When training goes to waste

Though uncommon, some companies invest time and resources into Root Cause Analysis training, set up formal triggers and expectations of use, and then do not follow through. This not only devalues the training but also sends a message to all involved that training was just a KPI box to be completed and forgotten. Its critical that once the training is completed a formal RCA process is established and progress monitored.

When it’s not supported

In order for RCA to be an effective tool in a defect elimination program, success requires more than just training. Structures need to be in place to support the training, pre-and-post, that mentors new members added to the team and facilitates ongoing feedback. These structures need to clearly delineate exactly when an investigation should take place and the support that will be provided in terms of time and resources to achieve the desired results. Without support for the chosen process, the expected outcomes are rarely delivered.

When solutions aren’t implemented

What’s the point in doing the work involved with an investigation if corrective actions are not implemented? This is one of the quickest ways to ensure the recurrence of an issue and put a hard stop to the development of a problem-solving culture. From a management perspective, time and resources would seem wasted and the buy-in would be limited, and for the team involved with investigations, this leaves zero incentives to participate in future RCAs. Actively tracking solution implementation at a regular cadence will ensure that the program delivers.

When only soft solutions are implemented

Sure, it’s easier to implement soft controls over hard controls, because they are generally the easy, lower-cost solutions. This approach can be akin to “slapping a Band-Aid over the problem,” while still being perceived as having done something to fix it. But, this approach will not guarantee the problem will not happen again, and in the long run, it’s an easy way to ensure your team is constantly in “fire-fighting” mode.   Evaluating the proposed solution against set criteria sets the program up for success.

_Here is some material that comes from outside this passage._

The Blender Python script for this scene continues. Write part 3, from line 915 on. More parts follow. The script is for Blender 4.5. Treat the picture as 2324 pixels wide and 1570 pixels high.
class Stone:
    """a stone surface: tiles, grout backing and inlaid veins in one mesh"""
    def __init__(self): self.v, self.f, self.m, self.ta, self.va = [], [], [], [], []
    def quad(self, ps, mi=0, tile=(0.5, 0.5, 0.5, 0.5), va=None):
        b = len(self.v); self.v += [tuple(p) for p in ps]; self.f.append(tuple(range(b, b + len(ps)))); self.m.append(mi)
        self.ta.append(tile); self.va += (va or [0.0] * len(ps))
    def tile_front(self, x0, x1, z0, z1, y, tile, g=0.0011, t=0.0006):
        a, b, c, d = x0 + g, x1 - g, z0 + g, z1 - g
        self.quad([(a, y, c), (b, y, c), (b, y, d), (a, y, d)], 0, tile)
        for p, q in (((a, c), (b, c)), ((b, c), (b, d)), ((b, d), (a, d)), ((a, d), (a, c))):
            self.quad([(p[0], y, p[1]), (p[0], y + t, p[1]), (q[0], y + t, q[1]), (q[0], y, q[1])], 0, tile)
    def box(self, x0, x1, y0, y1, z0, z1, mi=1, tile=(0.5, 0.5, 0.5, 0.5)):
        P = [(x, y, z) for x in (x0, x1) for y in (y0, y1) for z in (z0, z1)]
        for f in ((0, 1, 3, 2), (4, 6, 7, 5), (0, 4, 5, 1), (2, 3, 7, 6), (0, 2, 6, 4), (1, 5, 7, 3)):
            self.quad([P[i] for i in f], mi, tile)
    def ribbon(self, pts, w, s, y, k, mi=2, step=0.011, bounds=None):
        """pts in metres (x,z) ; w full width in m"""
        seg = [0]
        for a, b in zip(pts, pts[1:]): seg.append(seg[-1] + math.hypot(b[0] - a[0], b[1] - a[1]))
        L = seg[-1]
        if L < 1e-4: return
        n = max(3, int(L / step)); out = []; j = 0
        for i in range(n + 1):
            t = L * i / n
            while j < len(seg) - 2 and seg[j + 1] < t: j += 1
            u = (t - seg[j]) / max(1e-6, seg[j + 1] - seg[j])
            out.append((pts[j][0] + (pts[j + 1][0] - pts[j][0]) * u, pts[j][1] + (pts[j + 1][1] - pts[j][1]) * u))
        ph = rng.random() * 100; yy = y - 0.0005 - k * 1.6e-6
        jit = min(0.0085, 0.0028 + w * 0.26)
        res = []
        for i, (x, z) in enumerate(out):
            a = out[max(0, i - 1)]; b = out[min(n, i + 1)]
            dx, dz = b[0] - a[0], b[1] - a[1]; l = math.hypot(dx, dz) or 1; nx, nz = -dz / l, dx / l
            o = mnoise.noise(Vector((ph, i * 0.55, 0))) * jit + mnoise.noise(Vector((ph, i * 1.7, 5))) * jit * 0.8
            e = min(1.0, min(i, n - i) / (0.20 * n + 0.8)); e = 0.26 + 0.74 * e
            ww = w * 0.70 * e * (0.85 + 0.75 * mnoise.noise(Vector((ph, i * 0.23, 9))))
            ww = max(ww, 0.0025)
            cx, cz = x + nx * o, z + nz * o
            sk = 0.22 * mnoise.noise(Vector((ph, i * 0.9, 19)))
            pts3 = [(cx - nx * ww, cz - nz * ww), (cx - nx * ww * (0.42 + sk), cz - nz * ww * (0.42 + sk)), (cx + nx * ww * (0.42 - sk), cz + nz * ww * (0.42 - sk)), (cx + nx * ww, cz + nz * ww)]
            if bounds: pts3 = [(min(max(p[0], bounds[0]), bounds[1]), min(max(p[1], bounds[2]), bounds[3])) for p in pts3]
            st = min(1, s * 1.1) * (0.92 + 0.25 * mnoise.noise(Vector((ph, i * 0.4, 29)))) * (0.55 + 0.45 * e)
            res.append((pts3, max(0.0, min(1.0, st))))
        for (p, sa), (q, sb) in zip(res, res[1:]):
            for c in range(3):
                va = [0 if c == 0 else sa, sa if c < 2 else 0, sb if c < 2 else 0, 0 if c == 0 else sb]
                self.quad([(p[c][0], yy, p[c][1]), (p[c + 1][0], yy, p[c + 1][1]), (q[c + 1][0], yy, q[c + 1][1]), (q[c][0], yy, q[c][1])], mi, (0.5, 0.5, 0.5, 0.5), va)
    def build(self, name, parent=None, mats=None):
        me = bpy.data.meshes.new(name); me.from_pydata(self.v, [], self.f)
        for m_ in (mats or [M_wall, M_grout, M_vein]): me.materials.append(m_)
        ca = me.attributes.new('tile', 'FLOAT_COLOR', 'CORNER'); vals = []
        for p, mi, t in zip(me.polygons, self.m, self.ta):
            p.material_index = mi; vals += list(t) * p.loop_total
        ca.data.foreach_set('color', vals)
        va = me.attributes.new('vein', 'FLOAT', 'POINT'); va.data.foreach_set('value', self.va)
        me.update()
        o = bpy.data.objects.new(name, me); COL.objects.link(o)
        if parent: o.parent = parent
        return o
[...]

When it’s always a blame game

Finding a scapegoat and pointing fingers at who caused the issue will not prevent it from happening again and ultimately will scare others from reporting future issues or near-misses. Ultimately, it doesn’t matter WHO caused the issue so much as it matters WHAT the issue was and what needs to be put in place to ensure it does not happen again. No blame needs to be a feature of any RCA program implementation.

When success is not measured 

How do you know if the corrective actions resulting from an RCA are effective in preventing recurrence if nothing is measured? When there is no audit into how things are going post-RCA, it sends a strong message that there is no interest, or little, in the work that was done to complete the analysis or the solutions put in place. The additional work done to complete RCAs will not be seen as necessary, as it's not important enough to review, and the work or the effort in doing this will then drop away until it's no longer done at all.

For the ongoing success of a program, management should be tracking KPIs like how many RCAs have been raised against the triggers set, how many actions have been raised in the month as a result, and, of those actions raised, how many have been completed.